Boys simply don't receive those signals. Nobody expects them to mentally track who eats what, which items are running low, which brand the family buys, or what's on sale this week. These are learned skills. And if you never learned them growing up, you won't suddenly have them as an adult.
Grocery shopping isn't just a physical task — that's the whole point
Mangino breaks household work into three distinct layers that we tend to blur together:
- Physical labor: Going to the store, carrying the bags home. This is visible, measurable — and men have genuinely taken on more of it in recent decades. That's real progress.
- Cognitive labor: Planning the meals, writing the list, tracking what's in the fridge, knowing what runs out fastest, watching for deals. Less visible, but it consumes enormous mental energy.
- Emotional labor: Knowing who likes what, who's allergic to what, what your partner won't eat, what fits the meals you've planned for the week. This is the hardest to hand off — and it almost always lives in one person's head.
Men have made real strides with the physical layer. But the cognitive and emotional layers? Those still belong, overwhelmingly, to women. And you can't fix that by writing a list — because writing the list is itself part of the mental load.
Why a shopping list isn't enough
The most common advice is: just write a list and it'll be fine. In practice, it usually isn't. Writing the list requires someone to mentally scan the entire household — what's left, what's needed, what's planned for the week. That work almost always falls to the person who's already tracking everything in their head.

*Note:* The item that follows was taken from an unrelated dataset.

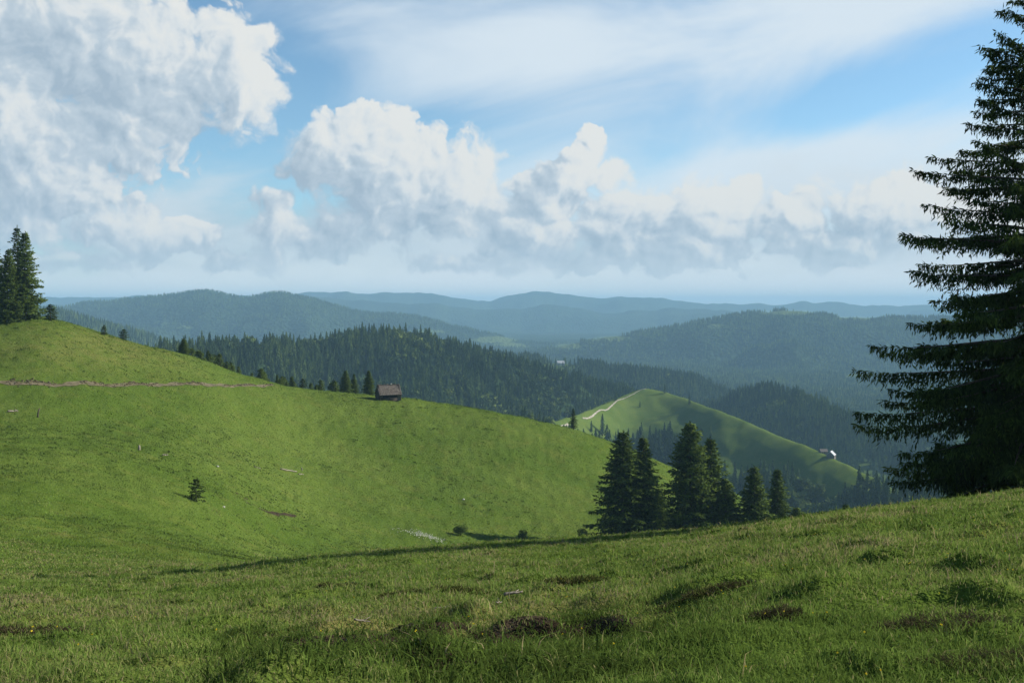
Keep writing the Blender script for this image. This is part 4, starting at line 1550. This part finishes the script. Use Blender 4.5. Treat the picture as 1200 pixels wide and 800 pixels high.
fp = ground_at(974, 537, 600, 1300)
gable_house('barn', fp, math.radians(62), 8.5, 7.0, 2.6, 3.4, M_PLANK, M_TIN, 'small barn with a bright metal roof on the green hill', 'barn')
fp2 = ground_at(967, 533, 600, 1300) + np.array([0, 6, 0])
gable_house('shed', fp2, math.radians(10), 7.0, 5.0, 2.2, 2.2, M_PLANK, M_SHINGLE, 'low grey shed just left of the bright-roofed barn', 'shed')
fp3 = ground_at(994, 541, 600, 1300) + np.array([0, 4, 0])
gable_house('shed', fp3, math.radians(-20), 17.0, 6.0, 2.4, 2.2, M_PLANK, M_SHINGLE, 'long low grey shed right of the bright-roofed barn', 'shed', windows=5)
hp = ground_at(657, 428, 1700, 2600)
gable_house('house', hp, math.radians(12), 15, 9, 5.0, 4.5, M_WHITEWALL, M_TIN, 'white house in a clearing on the far wooded ridge', 'house')

# ------------------------------------------------------------------ small things on the left meadow


def log_piece(X0, r0, X1, r1, rad, label, mat=M_DEADWOOD, name='fallen_log'):
    a, b = ground_at(X0, r0, 60), ground_at(X1, r1, 60)
    b = at_depth(X1, a[1] + (b[1] - a[1]) * 0.6)
    m = (a + b) / 2
    g = Geo()
    up = np.array([0, 0, rad * 0.9])
    A, B = a - m + up, b - m + up
    s = np.linspace(0, 1, 7)
    pts = A + (B - A) * s[:, None] + rng.normal(0, rad * 0.35, (7, 3))
    g.tube(pts, np.linspace(rad, rad * 0.55, 7), 7)
    d = (B - A) / np.linalg.norm(B - A)
    for k in (0.3, 0.65):
        q = A + (B - A) * k
        g.tube([q, q + np.array([0.1, -0.2, 0.35]) + d * 0.25], [rad * .4, rad * .15], 5)
    return tag(link(name, g.mesh(name, mat, True), None, m), label, 'log')


log_piece(329, 553, 348, 550, 0.16, 'long bleached log lying on the left meadow')
log_piece(350, 556, 356, 555, 0.12, 'short grey branch just right of the long bleached log')
log_piece(9, 484, 21, 482, 0.18, 'pale log lying near the left edge of the meadow')
log_piece(190, 535, 197, 534.5, 0.12, 'thin pale branch on the meadow below the brown track')
log_piece(298, 551, 305, 551, 0.10, 'thin grey stick left of the long bleached log')


def stump(X, row, h, lean, label, mat=M_BARK, rad=0.14):
    p = ground_at(X, row, 60)
    g = Geo()
    g.tube([(0, 0, -0.3), (lean * 0.3, 0, h * 0.5), (lean, 0, h)], [rad * 1.3, rad, rad * 0.7], 8)
    g.tube([(lean * .5, 0, h * .6), (lean * .5 - .25, 0.05, h * .85)], [rad * .4, rad * .15], 5)
    o = link('tree_stump', g.mesh('tree_stump', mat, True), None, p)
    return tag(o, label, 'stump')


stump(44, 491, 1.6, 0.35, 'dark leaning snag on the left meadow near the pale log')
stump(163, 528, 0.8, 0.05, 'short weathered stump in the middle of the left meadow', M_DEADWOOD, 0.22)
stump(354, 577 - 24, 0.7, -0.1, 'short upright stub at the end of the bleached log', M_DEADWOOD, 0.1)


def rock(X, row, s, label, seed):
    r = np.random.default_rng(seed)
    p = ground_at(X, row, 4)
    import bmesh
    bm = bmesh.new()
    bmesh.ops.create_icosphere(bm, subdivisions=3, radius=1.0)
    for v in bm.verts:
        n = 1 + 0.28 * float(perlin(np.array([v.co.x * 1.3 + seed]), np.array([v.co.y * 1.3 + v.co.z]), seed)[0])
        v.co = Vector((v.co.x * n * 1.2, v.co.y * n, v.co.z * n * 0.7))
        v.co *= s
    me = bpy.data.meshes.new('rock')
    bm.to_mesh(me)
    bm.free()
    me.materials.append(M_STONE)
    o = link('rock', me, None, p + np.array([0, 0, s * 0.35]), r.uniform(0, 6))
    return tag(o, label, 'rock')


rock(255, 550, 0.22, 'pale rock above and right of the lone young spruce', 1)
rock(262, 592, 0.22, 'white rock just right of the lone young spruce', 2)
rock(543, 588, 0.28, 'pale rock high on the slope above the grey-green shrub', 3)

# white flowers in the hollow
n = 300
c0 = ground_at(497, 632, 60)
q = c0[:2] + rng.normal(0, 1, (n, 2)) * np.array([2.0, 1.1])
zz = height(q[:, 0], q[:, 1])
P = np.stack([q[:, 0], q[:, 1], zz + rng.uniform(0.3, 0.75, n)], 1)
d = rng.normal(0, 1, (n, 3)); d[:, 2] = np.abs(d[:, 2]); d /= np.linalg.norm(d, axis=1, keepdims=True)
tag(link('wildflowers', sprays_to_mesh('wildflowers', P, d, np.full(n, 0.22), np.full(n, 0.10), rng.random(n), M_PETAL)), 'patch of white flowers in the hollow behind the near slope', kind='stuff')

# ------------------------------------------------------------------ grass


def blades(name, x, y, h, w, tint, lean, label):
    n = len(x)
    z = height(x, y) - 0.01
    a = rng.uniform(0, 6.283, n)
    la = rng.uniform(0, 6.283, n)
    lx, ly = np.cos(la) * lean * h, np.sin(la) * lean * h
    sx, sy = np.cos(a) * w / 2, np.sin(a) * w / 2
    b = np.stack([x, y, z], 1)
    v = np.empty((n, 5, 3))
    v[:, 0] = b + np.stack([-sx, -sy, 0 * sx], 1)
    v[:, 1] = b + np.stack([sx, sy, 0 * sx], 1)
    m = b + np.stack([lx * 0.3, ly * 0.3, h * 0.58], 1)
    v[:, 2] = m + np.stack([sx, sy, 0 * sx], 1) * 0.75
    v[:, 3] = m - np.stack([sx, sy, 0 * sx], 1) * 0.75
    v[:, 4] = b + np.stack([lx, ly, h * (1 - 0.25 * lean)], 1)
    i = np.arange(n)[:, None] * 5
    q = i + np.array([[0, 1, 2, 3]])
    t = i + np.array([[3, 2, 4]])
    me = make_mesh(name, v.reshape(-1, 3), [q, t], M_GRASS, False, np.concatenate([tint, tint]))
    e = 0.012 * np.maximum(y, 6.0)
    gxn = (height(x + e, y) - height(x - e, y)) / (2 * e)
    gyn = (height(x, y + e) - height(x, y - e)) / (2 * e)
    nv = np.stack([-gxn, -gyn, np.ones(n)], 1)
    nv /= np.linalg.norm(nv, axis=1, keepdims=True)
    at = me.attributes.new('ground_normal', 'FLOAT_VECTOR', 'POINT')
    at.data.foreach_set('vector', np.repeat(nv, 5, 0).astype(np.float32).ravel())
    return tag(link(name, me), label, kind='stuff')


def grass_points(n, D0, D1, pw):
    """density falls with depth as D**-pw per square metre"""
    e = 2 - pw
    D = (rng.uniform(0, 1, n) * (D1 ** e - D0 ** e) + D0 ** e) ** (1 / e)
    X = rng.uniform(-60, 1260, n)
    return (X - 600) / F * D, D, X


x, y, X = grass_points(760000, 3.4, 62, 1.6)
at = near_attrs(x, y, height(x, y))
thick = fbm(x / 1.3, y / 1.3, 3, 21)
keep = (rng.random(len(x)) > at['soil'] * 0.72) & (rng.random(len(x)) < np.clip(0.78 + 0.5 * thick, 0.25, 1))
x, y, dry, thick = x[keep], y[keep], at['dry'][keep], thick[keep]
h = rng.gamma(4.0, 0.0080, len(x)) * np.where(rng.random(len(x)) < 0.05, 2.0, 1.0) * (1 + 0.5 * np.clip(thick, -0.6, 1)) * (np.maximum(y, 5) / 6) ** 0.35 + 0.016
w = 0.0060 * (np.maximum(y, 4.5) / 6) ** 0.85 * rng.uniform(0.6, 1.5, len(x))
tint = np.clip(0.56 + 0.22 * fbm(x / 3.5, y / 3.5, 3, 22) + rng.normal(0, 0.19, len(x)) + 0.28 * dry * (rng.random(len(x)) < 0.7) + 0.35 * (rng.random(len(x)) < 0.035), 0.02, 1)
rank = rough_shade(x, y)
thin = rng.random(len(x)) > 0.62 * rank
x, y, h, w, tint, rank = x[thin], y[thin], h[thin], w[thin], tint[thin], rank[thin]
tint = np.clip(tint - 0.42 * rank, 0.0, 1)  # bank shade painted into the grass as a darker tint
h = h * (1 + 0.35 * rank)
blades('grass', x, y, h, w, tint, rng.uniform(0.2, 1.15, len(x)), 'short meadow grass on the near slope')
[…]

And the list is never complete. There's always something "obvious" that goes unwritten — because one person knows it without thinking, and the other never had to. Bread, for example. Bread is always needed. It's not on the list because everyone knows. Except the person who's never been the one doing the shopping.
What you can actually do about it
The first and perhaps most important step: stop fixing it yourself. If you quietly go back to the store, rework the dinner plan, and say nothing, you're reinforcing the message that this is your job — and that when things go wrong, you'll be the one to sort it out.
Mangino's advice? Send them back. No bread? They go get it. Wrong pasta? They figure out what to make with it. This isn't punishment — it's how anyone learns anything: through consequences, not rescue.
What works even better long-term is an honest conversation about who carries what pressure around the household. Not as an argument, not as a list of grievances — but as a genuine exchange of information. Partners often don't realize how much mental energy goes into running a home, not because they don't care, but because nobody ever showed them it existed. When you name it out loud, something often starts to shift. Not overnight — but it starts.
And if nothing seems to change?
Sometimes the most useful thing is to let it go. If he brings the wrong pasta, dinner can still happen. If the coffee he bought is a bit pricier than usual but he's the one who went to the store, that trade-off might be worth it.
The goal isn't perfect grocery shopping. It's not even doing it exactly the way you would. The goal is making sure the cognitive and emotional weight of running a home doesn't sit entirely on one person's shoulders — because over time, that's not sustainable. Not for the relationship, and not for the person carrying it.